Universe: From Big Bang to Planets and Life

Posted on Mar 15, 2025 in Physics

The Universe

  • It’s a huge vacuum in which billions of galaxies float. For each galaxy, there are thousands of stars, planets, and nebulae.
  • Some of them can be seen with the naked eye, and others can be seen with telescopes.
  • Formation of the observable cosmos: 75% hydrogen, 20% helium, and 5% the rest of the elements.

Dark Matter

  • 90% of the total matter in the universe is dark matter, whose composition and position are unknown because it cannot be seen or emit radiation.
  • Proof of existence: A few galaxies are close due to gravitational attraction caused by dark matter.

The Law of Gravitation

Bodies attract; the closer they are and the larger their mass, the greater the attraction.

General Relativity

According to the theory of general relativity, masses act on the space around them, deforming it.

Black Holes

  • There are concentrations of high-density material.
  • Its gravitational field is so large that even light cannot escape from it.
  • We know of its existence by radiation (especially X-rays) emitted by matter falling just before entering the black hole.
  • The more bodies fall, the larger the mass and gravitational attraction.
  • Sagittarius A*: Center of the Milky Way, mass of 3 million suns, point of no return: 7.7 million km.

Stages of the Big Bang

(13.7 billion years ago)

  • Stage of inflation: the Big Bang. The supercompressed universe expanded, growing at enormous speed.
  • Formation of matter: The universe was composed of subatomic particles (electrons, quarks) bathed in vast amounts of energy: photons. After three minutes, upon cooling these particles down to a billion degrees, protons and neutrons were formed.
  • The first atoms: About 300,000 years after the Big Bang, hydrogen and helium atoms formed.
  • The Power of the Universe: The charged particles (protons and electrons) interfered with photons. When combined, light could travel freely through space. The universe became transparent, and cosmic radiation emerged.
  • The formation of stars and galaxies: 400 million years after the Big Bang, denser areas became centers of gravitational attraction. Material was collected, forming nebulae, planets, stars, and galaxies.

Big Rip

Dark energy could separate galaxies from each other to great distances. It could even disassemble atoms.

The Origin of the Sun

  1. A supernova explodes.
  2. The explosion generates a shock wave.
  3. The wave is close to a nebula.
  4. The wave compresses the nebula, causing it to collapse.
  5. In the center of the nebula, particles are closer, so there are more collisions between them. The center of the nebula is heated. The hydrogen nuclei move at great speed and can merge, forming helium and releasing energy.

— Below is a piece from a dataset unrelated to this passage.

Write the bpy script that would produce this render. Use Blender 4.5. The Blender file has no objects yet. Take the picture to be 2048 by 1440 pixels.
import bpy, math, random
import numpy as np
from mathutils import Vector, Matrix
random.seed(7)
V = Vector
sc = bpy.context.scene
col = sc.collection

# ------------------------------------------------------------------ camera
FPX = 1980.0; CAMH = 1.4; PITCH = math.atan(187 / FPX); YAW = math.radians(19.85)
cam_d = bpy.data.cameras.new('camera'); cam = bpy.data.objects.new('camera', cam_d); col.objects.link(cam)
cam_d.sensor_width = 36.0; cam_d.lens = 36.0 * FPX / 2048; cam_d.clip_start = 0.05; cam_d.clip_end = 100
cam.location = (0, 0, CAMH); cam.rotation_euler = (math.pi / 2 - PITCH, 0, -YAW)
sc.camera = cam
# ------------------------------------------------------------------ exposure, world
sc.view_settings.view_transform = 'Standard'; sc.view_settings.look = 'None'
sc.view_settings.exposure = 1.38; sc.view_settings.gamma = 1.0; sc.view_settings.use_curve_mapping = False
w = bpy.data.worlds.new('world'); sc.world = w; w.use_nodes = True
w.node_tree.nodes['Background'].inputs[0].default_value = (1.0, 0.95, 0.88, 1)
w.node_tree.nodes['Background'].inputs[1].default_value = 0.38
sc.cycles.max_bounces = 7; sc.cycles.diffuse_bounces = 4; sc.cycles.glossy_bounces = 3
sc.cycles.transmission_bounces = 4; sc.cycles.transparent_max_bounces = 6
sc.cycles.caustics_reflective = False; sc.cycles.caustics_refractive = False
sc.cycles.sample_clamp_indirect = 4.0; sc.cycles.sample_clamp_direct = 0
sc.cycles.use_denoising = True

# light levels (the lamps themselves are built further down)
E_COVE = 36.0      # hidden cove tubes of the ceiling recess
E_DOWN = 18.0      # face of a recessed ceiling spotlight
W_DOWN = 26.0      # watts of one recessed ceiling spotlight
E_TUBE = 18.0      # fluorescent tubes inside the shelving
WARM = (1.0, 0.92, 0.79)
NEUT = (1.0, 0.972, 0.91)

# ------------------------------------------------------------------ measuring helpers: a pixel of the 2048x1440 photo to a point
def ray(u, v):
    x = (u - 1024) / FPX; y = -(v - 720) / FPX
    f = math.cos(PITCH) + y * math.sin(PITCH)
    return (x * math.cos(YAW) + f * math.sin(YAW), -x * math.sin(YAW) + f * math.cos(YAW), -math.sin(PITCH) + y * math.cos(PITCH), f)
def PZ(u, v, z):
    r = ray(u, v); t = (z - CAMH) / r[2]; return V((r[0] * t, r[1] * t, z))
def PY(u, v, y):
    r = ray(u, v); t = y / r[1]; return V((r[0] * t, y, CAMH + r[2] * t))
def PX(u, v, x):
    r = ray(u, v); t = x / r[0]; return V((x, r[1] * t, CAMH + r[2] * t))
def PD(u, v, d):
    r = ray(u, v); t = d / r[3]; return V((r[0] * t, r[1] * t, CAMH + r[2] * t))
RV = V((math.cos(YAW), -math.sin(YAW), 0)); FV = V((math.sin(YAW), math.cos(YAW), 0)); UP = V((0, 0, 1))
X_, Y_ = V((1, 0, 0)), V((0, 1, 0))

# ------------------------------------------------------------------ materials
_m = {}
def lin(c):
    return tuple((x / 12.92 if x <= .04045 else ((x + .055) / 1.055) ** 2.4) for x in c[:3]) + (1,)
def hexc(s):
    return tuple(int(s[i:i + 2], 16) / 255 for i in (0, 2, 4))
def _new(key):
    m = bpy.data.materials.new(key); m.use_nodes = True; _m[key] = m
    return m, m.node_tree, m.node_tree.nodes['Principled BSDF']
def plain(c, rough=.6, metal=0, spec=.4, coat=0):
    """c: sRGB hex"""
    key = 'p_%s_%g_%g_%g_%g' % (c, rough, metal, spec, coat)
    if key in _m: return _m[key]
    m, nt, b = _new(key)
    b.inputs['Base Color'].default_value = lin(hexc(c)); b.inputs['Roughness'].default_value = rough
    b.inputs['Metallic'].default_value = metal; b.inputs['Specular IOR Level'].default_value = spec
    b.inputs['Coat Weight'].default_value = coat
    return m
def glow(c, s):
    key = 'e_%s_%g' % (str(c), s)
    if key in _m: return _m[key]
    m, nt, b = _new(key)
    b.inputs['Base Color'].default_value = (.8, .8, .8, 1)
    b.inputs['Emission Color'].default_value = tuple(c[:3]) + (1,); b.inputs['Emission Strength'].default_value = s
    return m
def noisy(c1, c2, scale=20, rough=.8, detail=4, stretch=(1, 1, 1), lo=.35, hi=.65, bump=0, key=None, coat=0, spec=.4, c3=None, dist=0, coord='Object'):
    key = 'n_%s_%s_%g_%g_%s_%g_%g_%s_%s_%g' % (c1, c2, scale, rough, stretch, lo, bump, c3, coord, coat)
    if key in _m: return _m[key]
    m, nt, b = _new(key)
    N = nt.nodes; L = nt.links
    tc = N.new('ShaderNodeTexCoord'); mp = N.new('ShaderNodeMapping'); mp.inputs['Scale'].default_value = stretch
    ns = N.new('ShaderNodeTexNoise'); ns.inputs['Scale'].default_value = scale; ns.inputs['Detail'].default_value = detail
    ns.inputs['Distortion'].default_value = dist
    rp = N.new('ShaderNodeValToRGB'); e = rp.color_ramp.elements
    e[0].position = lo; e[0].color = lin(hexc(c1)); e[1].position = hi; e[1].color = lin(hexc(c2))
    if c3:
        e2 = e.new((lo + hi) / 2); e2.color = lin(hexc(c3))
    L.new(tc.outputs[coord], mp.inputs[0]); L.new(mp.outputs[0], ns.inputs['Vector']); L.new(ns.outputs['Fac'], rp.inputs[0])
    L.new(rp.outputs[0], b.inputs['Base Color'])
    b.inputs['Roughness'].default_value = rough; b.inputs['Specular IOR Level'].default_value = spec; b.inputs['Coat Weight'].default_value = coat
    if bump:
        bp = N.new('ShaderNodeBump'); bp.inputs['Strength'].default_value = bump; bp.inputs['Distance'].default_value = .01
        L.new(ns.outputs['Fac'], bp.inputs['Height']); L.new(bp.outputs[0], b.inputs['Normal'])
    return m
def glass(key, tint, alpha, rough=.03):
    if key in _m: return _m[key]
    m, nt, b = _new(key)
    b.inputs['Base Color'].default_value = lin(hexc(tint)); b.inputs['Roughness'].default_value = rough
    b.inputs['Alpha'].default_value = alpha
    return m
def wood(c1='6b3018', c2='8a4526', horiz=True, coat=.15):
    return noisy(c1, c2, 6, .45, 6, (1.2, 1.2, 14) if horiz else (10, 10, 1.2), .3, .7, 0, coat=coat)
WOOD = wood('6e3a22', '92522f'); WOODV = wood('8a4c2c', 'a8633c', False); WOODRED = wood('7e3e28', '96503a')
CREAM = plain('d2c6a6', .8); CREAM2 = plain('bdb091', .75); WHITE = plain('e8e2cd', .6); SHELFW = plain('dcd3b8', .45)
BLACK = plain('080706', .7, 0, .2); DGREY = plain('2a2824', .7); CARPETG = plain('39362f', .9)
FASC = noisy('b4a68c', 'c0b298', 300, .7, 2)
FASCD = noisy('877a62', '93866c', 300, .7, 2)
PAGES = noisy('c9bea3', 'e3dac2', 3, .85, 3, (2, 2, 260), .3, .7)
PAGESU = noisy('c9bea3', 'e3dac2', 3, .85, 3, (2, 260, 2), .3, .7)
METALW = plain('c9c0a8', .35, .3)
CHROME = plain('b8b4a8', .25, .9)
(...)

Conditions for Life on Planets

  • Require energy, carbon, liquid water, and an atmosphere.
  • The distance of the planet to the star is crucial.
  • Sufficient gravity on the planet is needed. If gravity is too small, it cannot retain the atmosphere.
  • A molten metallic core generates a magnetic field that protects against radiation.
  • A large satellite.
  • The existence of giant planets nearby, protecting other planets from possible impacts.
  • Within the Milky Way, away from the galactic center, where supernova explosions release a lot of radiation.

Planets

  • Outer planets: Jupiter, Saturn, Uranus, and Neptune are called giants and are formed by gases.
  • Inner planets: Mercury, Venus, Earth, and Mars are called terrestrial and are formed by solid material (rock and metal).